Birbirine değerler tablosu ile kenetlenmiş toplumlar; hızlı, sağlıklı bir büyüme ile ülkenin geleceğinde kilit görevi üstlenir.
Samimi, sıcak gösterişsiz, aslını inkâr etmeyen, mutlu ve huzurlu bireyler yetişmesi için, insani değerlere adapte olunması şart. Bu noktayı ihmal, inkâr ‘benmerkezci’ bir anlayışı besler. Bu da değerler tablosunun iflası demektir.
Mananın yok oluşu, maddeci zihniyetin doğmasına, yaygınlaşmasına neden olur. Ahlaki değerlerdeki çöküş, kutsallığa gösterilen özeni yavaşlatarak, tahammülsüz, birbirinin derdinden kaçan, yoz bir kültüre yelken açtırır.
İyilik, dürüstlük, adalet, saygı, sorumluluk, hoşgörü, kanaatkârlık, tevazu ve affetmeden oluşan erdemli karakter, iç evdeki huzuru teşkil eder. Sağlam bir insanlık halkasına öyle çok ihtiyacımız var ki! Birbirini aldatmayan, yalansız riyasız sevgi ağına özlem duyuşumuz öyle şiddetli ki! Tedirgin, ürkek ve şüpheci halimizden kurtulup, değerlerin hazzını yaşamak, bizi güçlü kılar.
‘İnsanlık duyusunun’ köklerini canlı tutan, tamir eden ve bizi birbirimize kenetleyen umudun dirilişi, kalbimizin en özel hali değil mi? Öfkenin diline hapsoluşumuzun nedeni, sevgi eksikliği. Dünyada her şey bir parça sevgi için oysa. Sevgiyi teneffüs etmenin yolu, karşılıklı anlayış ve hazdır. İnsanı insan yapan şey; sevgidir. Kalplerden kalplere değiştir sevginin dili. Teslimiyet, güven, vefa duygusu ile güçlenen toplum bilinci, yarınları sağlam bir ülke demektir.
İnsan olma sorumluğunu omuzlayanlar, ilişkilerinde, işlerinde, evlerinde değerler tablosunu, kendilerine biricik kılanlar, mutlu ve huzurlu olurlar. Bunun tersi bir uygulayış, ruh daralmasının neden olur. Kalplerin katılaşması, insanın kendini terk etmesi demektir. Gönül gözünün sustuğu yere konuşmak için, değerler dilini beslemeliyiz. Sevginin olmadığı yerde adalet, ahlak, erdem, yani soyluluk da yoktur.

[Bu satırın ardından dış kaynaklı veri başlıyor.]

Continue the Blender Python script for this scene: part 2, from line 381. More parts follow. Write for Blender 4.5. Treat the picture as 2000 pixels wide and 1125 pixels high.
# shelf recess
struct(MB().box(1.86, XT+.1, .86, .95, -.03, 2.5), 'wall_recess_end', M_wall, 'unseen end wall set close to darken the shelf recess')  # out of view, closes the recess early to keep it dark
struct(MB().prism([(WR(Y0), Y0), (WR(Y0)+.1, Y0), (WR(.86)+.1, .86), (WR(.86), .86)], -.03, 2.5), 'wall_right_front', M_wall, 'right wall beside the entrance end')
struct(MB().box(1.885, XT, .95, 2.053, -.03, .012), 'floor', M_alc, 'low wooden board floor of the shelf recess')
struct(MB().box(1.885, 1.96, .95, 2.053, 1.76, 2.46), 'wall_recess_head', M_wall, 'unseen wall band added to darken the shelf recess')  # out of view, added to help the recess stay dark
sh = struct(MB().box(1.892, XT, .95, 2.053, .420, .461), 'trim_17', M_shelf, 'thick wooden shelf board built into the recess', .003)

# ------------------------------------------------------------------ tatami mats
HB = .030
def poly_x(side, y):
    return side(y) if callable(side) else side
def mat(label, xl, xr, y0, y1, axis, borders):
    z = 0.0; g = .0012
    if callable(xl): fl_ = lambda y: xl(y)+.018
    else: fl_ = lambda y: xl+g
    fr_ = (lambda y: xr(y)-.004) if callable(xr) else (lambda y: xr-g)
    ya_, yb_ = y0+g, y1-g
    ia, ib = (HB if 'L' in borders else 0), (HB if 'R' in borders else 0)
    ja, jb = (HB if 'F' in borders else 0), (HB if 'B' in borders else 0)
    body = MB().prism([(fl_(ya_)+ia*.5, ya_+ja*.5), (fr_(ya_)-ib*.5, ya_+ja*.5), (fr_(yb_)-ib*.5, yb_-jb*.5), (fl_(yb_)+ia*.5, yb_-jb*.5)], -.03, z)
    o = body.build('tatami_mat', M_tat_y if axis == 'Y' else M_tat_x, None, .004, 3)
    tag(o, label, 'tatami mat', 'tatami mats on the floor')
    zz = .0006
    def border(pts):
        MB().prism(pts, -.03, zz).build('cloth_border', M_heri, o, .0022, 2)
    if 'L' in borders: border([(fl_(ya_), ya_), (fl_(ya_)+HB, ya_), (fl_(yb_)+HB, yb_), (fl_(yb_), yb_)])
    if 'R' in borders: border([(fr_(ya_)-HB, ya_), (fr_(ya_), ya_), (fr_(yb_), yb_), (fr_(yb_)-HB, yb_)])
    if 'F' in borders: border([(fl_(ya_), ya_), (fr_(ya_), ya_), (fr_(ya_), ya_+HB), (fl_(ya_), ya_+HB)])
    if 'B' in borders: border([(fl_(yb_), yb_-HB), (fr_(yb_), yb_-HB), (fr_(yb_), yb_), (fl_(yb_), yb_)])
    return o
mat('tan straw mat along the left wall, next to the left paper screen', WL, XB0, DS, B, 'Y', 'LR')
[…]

Unutamadığım bir hikâye, beni büyüklerime, geleneklerime karşı hassas ve duyarlı kıldı. Yatılı okullarda evci izni vardır. Bir arkadaşımızın izni için, babaannesi gelmişti. Arkadaşımız yüksek sesle, utanıyorum senden! Yanıma yaklaşma diye bağırması, yaşlı kadının gözyaşları, başını yerden kaldırmayışı ve gösterdiği sabır beni çok etkilemişti. Değerlere motivasyon için sürekli örnek vererek, beni hayata kazandırmaya çalışan babamı o gün daha iyi anladım. Öze muhaliflik, insanın kendi oluşunu unutma bir çeşit çürümenin başlangıcıdır. Kalbine ters düşenler, çürümeyi hızlandırırlar.
‘İlk öğretmenimiz kendi kalbimizdir’ der, bir Kızılderili atasözü. Kendi kalbini tanımayan, anlamayan her şeyin uzağındadır. Afrika’da su kuyusunun başındaki bir çocuğun, suya duyduğu heyecanı hissetmeli kalpler. Kudüs’te şehit edilen çocuklar, Orta Asya’daki zulüm, sömürüler insanlığımızın ortak acısı, kapanmaz yaramız. Değerlerin hassasiyeti, aynı adreste buluşturur bizi.
İnsanlığı asil kılan duygular silikleştiğinde, yaşamak da manasızlaşır. Kuru, gayesiz hedefsiz ve bilinçsizlik bir yaşam modernizme köleliktir. Özüne hasret duymak için programlanmış insanın, görünmeyen yanı sisli ve pusludur. Acının gökkuşağında, insanın kendini araması ölümü çağırması gibi bir şeydir…
Bir Kızılderili sözü bırakıyorum, kalbi ile konuşmak isteyenlerin penceresine ‘Aşkı tanıdığında, yaratıcıyı da tanırsın.’
insan, bu, “yoldaki yolcu” keşke herkes bunu idrak edebilse
Her paragraf insan için bir değer olan konular. Bu değerleri yerine getiren, hayatına sokan kamil olmuş demektir. Amma nerdeee.